Page 156 - Gobierno ivisible
P. 156

Date: 4/5/2011                                                                                Page: 156 of 237



            The CIA cover firm was listed this way in the 1963-64 telephone book:

            Zenith Technical Enterprises, Inc., Univ. of Miami South Campus Perrine 238-3311


            In true Ian Fleming fashion, the CIA cover office listed no precise address -- the university south campus is a big
            place. It can be revealed, however, without imperiling national security, that the CIA has been operating from
            Building 25. (Perrine, incidentally, is the home town of Allen Lawrence Pope, the pilot who flew for the CIA in
            Indonesia. )


            The CIA has operated under at least three other commercial cover umbrellas in Miami -- the Double-Chek
            Corporation, previously mentioned, the Gibraltar Steamship Corporation and the Vanguard Service
            Corporation, which will be dealt with separately in another chapter.

            The point of all this is that the CIA is not simply an agency that gathers foreign intelligence for the United
            States in far-off corners of the globe.* It is deeply involved in many diverse, clandestine activities right here
            in the United States in at least twenty metropolitan areas. It can and does appear in many guises and under
            many names -- Zenith, Double-Chek, Gibraltar Steamship and Vanguard in one city alone.

            On university campuses and in the great urban centers of America, the foundation, the cultural committee, the
            emigre group, the Cuban exile organization, the foreign-affairs research center, the distinguished publishing house
            specializing in books about Russia, the steamship company, the freedom radio soliciting public contributions, the
            innocent-looking consulting firm -- all may in reality be arms of the Invisible Government.

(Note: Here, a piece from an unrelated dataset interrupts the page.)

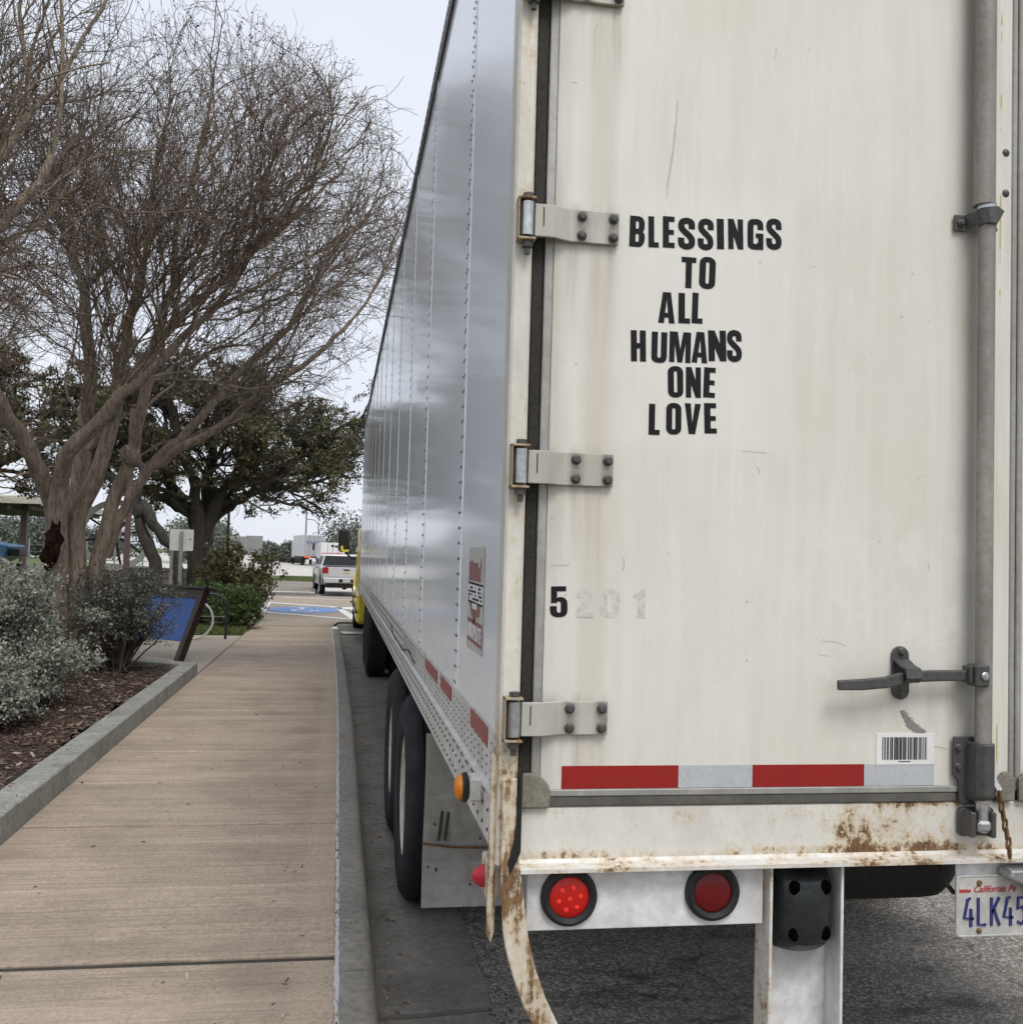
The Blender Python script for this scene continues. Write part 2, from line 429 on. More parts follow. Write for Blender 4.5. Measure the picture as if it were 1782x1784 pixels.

And these examples
            are not idly chosen.

            Whether this state of affairs was intended by Congress when it passed the National Security Act of 1947, or,
            indeed, whether the Congress is even aware of those facts, is another matter entirely.

            The CIA's internal, domestic activities have only rarely surfaced to cause it embarrassment. One noteworthy
            episode took place in Seattle in 1952. A Federal grand jury indicted a travel agent on charges that he had willfully
            given false information to the government to the effect that Owen Lattimore, the Johns Hopkins University Far
            Eastern expert, was planning a trip behind the Iron Curtain. At the time, Lattimore was under attack by Senator
            Joseph R. McCarthy of Wisconsin.


            The Finnish-born defendant in the case, Harry A. Jarvinen, worked for the Where-to-Go Travel Agency in Seattle.
            Jarvinen's attorney, Gerald Shucklin, explained that his client "did make some statement at a social
            gathering when he was a bit tipsy and a Central Intelligence agent was there."

            Jarvinen's tip to the CIA reached the State Department on May 26, 1952, and on June 11 the department
            issued a "stop order" barring Lattimore from leaving the country. After Jarvinen was indicted, the State
            Department apologized profusely to Lattimore.


            But three months later the two CIA agents involved, Wayne Richardson and Miller Holland, refused on
            security grounds to testify in Federal Court at Jarvinen's trial. Jarvinen was acquitted.

            Federal Judge William J. Lindberg sentenced the two CIA men to fifteen days in prison for contempt of
            court. The government, the judge noted tartly, had initiated a prosecution against a citizen with one hand
            and thwarted it with the other.